Write out each line exactly as given. Leave the pictures out of your copy.

***

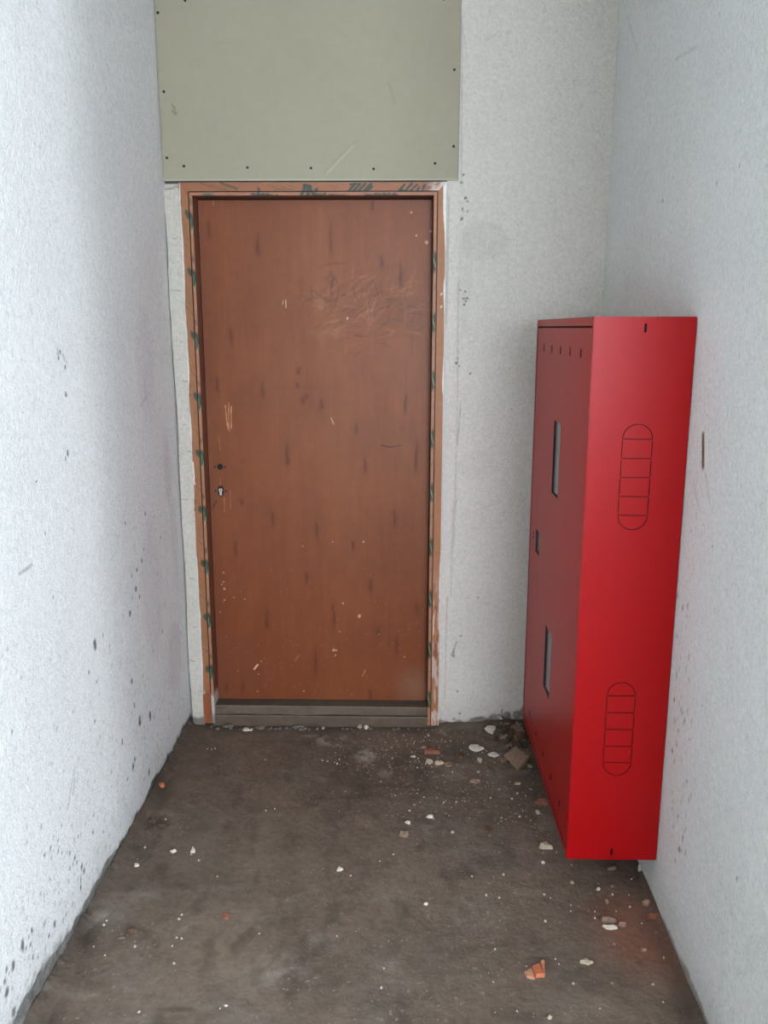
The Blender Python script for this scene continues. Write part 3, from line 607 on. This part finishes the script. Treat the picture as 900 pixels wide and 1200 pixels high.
# threshold: two grey painted boards, the lower one proud and crumbling at its foot
def build_sill():
    root = tag(empty('threshold', (-.33, YB, 0)), 'grey painted stepped wooden threshold under the brown door', 'threshold')
    def step(name, x0, x1, yf, yb, z0, z1, base, seed):
        arc = np.r_[lsp(z0, z1, .003), z1+lsp(.002, yb-yf, .004)]
        sh = Sheet(arc, lsp(x0, x1, .004), base); U, V = sh.U, sh.V
        sh.mul(1+.10*fbm(U*3, V, 9, 4, seed)+.07*fbm(U, V, 60, 3, seed+1))
        sh.mix(.5*sst(.1, .5, fbm(U*6, V, 8, 4, seed+2)), (66, 57, 50)); sh.mix(.4*(np.abs(U-z1) < .004), (128, 119, 109))
        sh.mix(.5*(U > z1+.004), (74, 65, 58))  # top faces painted darker for the door leaf's shadow
        def pos(U, V):
            rag = .003*fbm(V, V*0, 14, 4, seed+3)
            return xyz(V, np.where(U <= z1, yf, yf+U-z1)+.0015*fbm(U, V, 20, 3, seed+4), np.where(U <= z1, U, z1)+rag*(U <= z0+.004))
        sh.build(name, pos, M['sill'], root, smooth=False, flip=True).location = -root.location
    step('lower_board', FX0+.035, FX1-.020, 3.256, 3.300, -.012, .0450, (90, 76, 64), 600)
    step('upper_board', FX0+.042, FX1-.040, 3.263, 3.345, .0480, .0850, (98, 84, 72), 610)
build_sill()

# ================================================================== RED FIRE CABINET
def build_cabinet():
    x0, x1, y0, y1, z0, z1 = .4708, .7240, 2.1795, 3.0931, .1307, 1.6302
    root = tag(empty('fire_cabinet', ((x0+x1)/2, y0, z0)), 'tall red metal fire hose cabinet fixed to the right-hand wall just above the floor', 'cabinet')
    def cut(o, bm):
        me = bpy.data.meshes.new('cutter'); bmesh.ops.recalc_face_normals(bm, faces=bm.faces); bm.to_mesh(me); bm.free(); me.materials.append(M['cut'])
        c = bpy.data.objects.new('cutter', me); C.objects.link(c); c.location = o.location
        md = o.modifiers.new('b', 'BOOLEAN'); md.operation = 'DIFFERENCE'; md.solver = 'EXACT'; md.object = c; md.material_mode = 'TRANSFER'
        bpy.context.view_layer.update()
        dg = bpy.context.evaluated_depsgraph_get(); nm = bpy.data.meshes.new_from_object(o.evaluated_get(dg)); o.modifiers.clear(); o.data = nm
        bpy.data.objects.remove(c)
    bm = bmesh.new(); add_box(bm, x0, x1, y0, y1, z0, z1, .0022)
    body = bmobj('cabinet_body', bm, M['red'])
    # slit cutter: two stadium shaped knock-outs and two small slots in the face towards the room
    def slits(cz):
        cx, r, hh, t = .5960, .0380, .1370, .0021; s = .0495; zt = cz+hh-r; zb = cz-hh+r
        for k in range(5): zz = zt-(zt-zb)*k/4; add_box(cb, cx-r+.0006, cx+r-.0006, y0-.01, y0+.005, zz-t/2, zz+t/2)
        for k in range(4):
            za, zc = zt-(zt-zb)*k/4-.0035, zt-(zt-zb)*(k+1)/4+.0035
            for sx in (-1, 1): add_box(cb, cx+sx*r-t/2, cx+sx*r+t/2, y0-.01, y0+.005, zc, za)
        for up, zz in ((1, zt), (-1, zb)):
            for q0, q1 in ((.05, math.pi/2-.04), (math.pi/2+.04, math.pi-.05)):
                th = np.linspace(q0, q1, 12)
                pts = [(cx+(r+t/2)*math.cos(a), zz+up*(r+t/2)*math.sin(a)) for a in th]+[(cx+(r-t/2)*math.cos(a), zz+up*(r-t/2)*math.sin(a)) for a in th[::-1]]
                add_prism(cb, pts, y0-.01, y0+.005)
    def slot(cb, c, w, h, axis, d0, d1):
        r = w/2; pts = [(c[0]+r*math.cos(t), c[1]+(h/2-r)*(1 if math.sin(t) >= 0 else -1)+r*math.sin(t)) for t in np.linspace(.001, 2*math.pi+.001, 16, endpoint=False)]
        add_prism(cb, pts, d0, d1, axis)
    cb = bmesh.new(); slits(1.228); slits(.530)
    slot(cb, (.5985, 1.603), .0065, .022, 'Y', y0-.01, y0+.012); slot(cb, (.5965, .1565), .0065, .020, 'Y', y0-.01, y0+.012)
    cut(body, cb)
    # pocket that takes the door, in the face that looks across the niche
    cb = bmesh.new(); add_box(cb, x0-.01, x0+.016, y0+.019, y1-.019, z0+.017, z1-.0225); cut(body, cb)
    body.parent = root; body.location = -root.location
    # door sheet
    dy0, dy1, dz0, dz1 = y0+.0205, y1-.0215, z0+.0185, z1-.0275
    bm = bmesh.new(); add_box(bm, x0+.0008, x0+.0135, dy0, dy1, dz0, dz1, .0012)
    door = bmobj('cabinet_door', bm, M['red'])
    cb = bmesh.new()
    for k in range(5):
        yy = 2.3215+(2.9270-2.3215)*k/4
        slot(cb, (yy, 1.5375), .0150, .026, 'X', x0-.01, x0+.011); slot(cb, (yy, .2215), .0140, .023, 'X', x0-.01, x0+.011)
    wins = ((2.5650, 2.6750, 1.0953, 1.3225), (2.5600, 2.6730, .4421, .6546), (2.8650, 2.9440, .8337, .9125))
    for a, b, c, d in wins: add_box(cb, x0-.01, x0+.0085, a, b, c, d)
    cut(door, cb); door.parent = root; door.location = -root.location
    for i, (a, b, c, d) in enumerate(wins):
        bm = bmesh.new(); add_box(bm, x0+.0060, x0+.0084, a+.0006, b-.0006, c+.0006, d-.0006)
        if i < 2: p = bmobj('viewing_pane', bm, M['glass'], door); p['label'] = 'grey viewing pane in the red door'
        else: p = bmobj('handle_recess', bm, M['glass'], door); p['label'] = 'small grey handle recess in the red door'
    bm = bmesh.new(); add_cyl(bm, (x0, 3.004, .884), .0042, .003, 'X', 14); add_cyl(bm, (x0, 3.001, .868), .0042, .003, 'X', 14)
    bmobj('lock_rivets', bm, M['screw'], door)
build_cabinet()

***

* **Task answer**
The Blender Python script for this scene continues. Write part 3, from line 607 on. This part finishes the script. Treat the picture as 900 pixels wide and 1200 pixels high.
# threshold: two grey painted boards, the lower one proud and crumbling at its foot
def build_sill():
    root = tag(empty('threshold', (-.33, YB, 0)), 'grey painted stepped wooden threshold under the brown door', 'threshold')
    def step(name, x0, x1, yf, yb, z0, z1, base, seed):
        arc = np.r_[lsp(z0, z1, .003), z1+lsp(.002, yb-yf, .004)]
        sh = Sheet(arc, lsp(x0, x1, .004), base); U, V = sh.U, sh.V
        sh.mul(1+.10*fbm(U*3, V, 9, 4, seed)+.07*fbm(U, V, 60, 3, seed+1))
        sh.mix(.5*sst(.1, .5, fbm(U*6, V, 8, 4, seed+2)), (66, 57, 50)); sh.mix(.4*(np.abs(U-z1) < .004), (128, 119, 109))
        sh.mix(.5*(U > z1+.004), (74, 65, 58))  # top faces painted darker for the door leaf's shadow
        def pos(U, V):
            rag = .003*fbm(V, V*0, 14, 4, seed+3)
            return xyz(V, np.where(U <= z1, yf, yf+U-z1)+.0015*fbm(U, V, 20, 3, seed+4), np.where(U <= z1, U, z1)+rag*(U <= z0+.004))
        sh.build(name, pos, M['sill'], root, smooth=False, flip=True).location = -root.location
    step('lower_board', FX0+.035, FX1-.020, 3.256, 3.300, -.012, .0450, (90, 76, 64), 600)
    step('upper_board', FX0+.042, FX1-.040, 3.263, 3.345, .0480, .0850, (98, 84, 72), 610)
build_sill()

# ================================================================== RED FIRE CABINET
def build_cabinet():
    x0, x1, y0, y1, z0, z1 = .4708, .7240, 2.1795, 3.0931, .1307, 1.6302
    root = tag(empty('fire_cabinet', ((x0+x1)/2, y0, z0)), 'tall red metal fire hose cabinet fixed to the right-hand wall just above the floor', 'cabinet')
    def cut(o, bm):
        me = bpy.data.meshes.new('cutter'); bmesh.ops.recalc_face_normals(bm, faces=bm.faces); bm.to_mesh(me); bm.free(); me.materials.append(M['cut'])
        c = bpy.data.objects.new('cutter', me); C.objects.link(c); c.location = o.location
        md = o.modifiers.new('b', 'BOOLEAN'); md.operation = 'DIFFERENCE'; md.solver = 'EXACT'; md.object = c; md.material_mode = 'TRANSFER'
        bpy.context.view_layer.update()
        dg = bpy.context.evaluated_depsgraph_get(); nm = bpy.data.meshes.new_from_object(o.evaluated_get(dg)); o.modifiers.clear(); o.data = nm
        bpy.data.objects.remove(c)
    bm = bmesh.new(); add_box(bm, x0, x1, y0, y1, z0, z1, .0022)
    body = bmobj('cabinet_body', bm, M['red'])
    # slit cutter: two stadium shaped knock-outs and two small slots in the face towards the room
    def slits(cz):
        cx, r, hh, t = .5960, .0380, .1370, .0021; s = .0495; zt = cz+hh-r; zb = cz-hh+r
        for k in range(5): zz = zt-(zt-zb)*k/4; add_box(cb, cx-r+.0006, cx+r-.0006, y0-.01, y0+.005, zz-t/2, zz+t/2)
        for k in range(4):
            za, zc = zt-(zt-zb)*k/4-.0035, zt-(zt-zb)*(k+1)/4+.0035
            for sx in (-1, 1): add_box(cb, cx+sx*r-t/2, cx+sx*r+t/2, y0-.01, y0+.005, zc, za)
        for up, zz in ((1, zt), (-1, zb)):
            for q0, q1 in ((.05, math.pi/2-.04), (math.pi/2+.04, math.pi-.05)):
                th = np.linspace(q0, q1, 12)
                pts = [(cx+(r+t/2)*math.cos(a), zz+up*(r+t/2)*math.sin(a)) for a in th]+[(cx+(r-t/2)*math.cos(a), zz+up*(r-t/2)*math.sin(a)) for a in th[::-1]]
                add_prism(cb, pts, y0-.01, y0+.005)
    def slot(cb, c, w, h, axis, d0, d1):
        r = w/2; pts = [(c[0]+r*math.cos(t), c[1]+(h/2-r)*(1 if math.sin(t) >= 0 else -1)+r*math.sin(t)) for t in np.linspace(.001, 2*math.pi+.001, 16, endpoint=False)]
        add_prism(cb, pts, d0, d1, axis)
    cb = bmesh.new(); slits(1.228); slits(.530)
    slot(cb, (.5985, 1.603), .0065, .022, 'Y', y0-.01, y0+.012); slot(cb, (.5965, .1565), .0065, .020, 'Y', y0-.01, y0+.012)
    cut(body, cb)
    # pocket that takes the door, in the face that looks across the niche
    cb = bmesh.new(); add_box(cb, x0-.01, x0+.016, y0+.019, y1-.019, z0+.017, z1-.0225); cut(body, cb)
    body.parent = root; body.location = -root.location
    # door sheet
    dy0, dy1, dz0, dz1 = y0+.0205, y1-.0215, z0+.0185, z1-.0275
    bm = bmesh.new(); add_box(bm, x0+.0008, x0+.0135, dy0, dy1, dz0, dz1, .0012)
    door = bmobj('cabinet_door', bm, M['red'])
    cb = bmesh.new()
    for k in range(5):
        yy = 2.3215+(2.9270-2.3215)*k/4
        slot(cb, (yy, 1.5375), .0150, .026, 'X', x0-.01, x0+.011); slot(cb, (yy, .2215), .0140, .023, 'X', x0-.01, x0+.011)
    wins = ((2.5650, 2.6750, 1.0953, 1.3225), (2.5600, 2.6730, .4421, .6546), (2.8650, 2.9440, .8337, .9125))
    for a, b, c, d in wins: add_box(cb, x0-.01, x0+.0085, a, b, c, d)
    cut(door, cb); door.parent = root; door.location = -root.location
    for i, (a, b, c, d) in enumerate(wins):
        bm = bmesh.new(); add_box(bm, x0+.0060, x0+.0084, a+.0006, b-.0006, c+.0006, d-.0006)
        if i < 2: p = bmobj('viewing_pane', bm, M['glass'], door); p['label'] = 'grey viewing pane in the red door'
        else: p = bmobj('handle_recess', bm, M['glass'], door); p['label'] = 'small grey handle recess in the red door'
    bm = bmesh.new(); add_cyl(bm, (x0, 3.004, .884), .0042, .003, 'X', 14); add_cyl(bm, (x0, 3.001, .868), .0042, .003, 'X', 14)
    bmobj('lock_rivets', bm, M['screw'], door)
build_cabinet()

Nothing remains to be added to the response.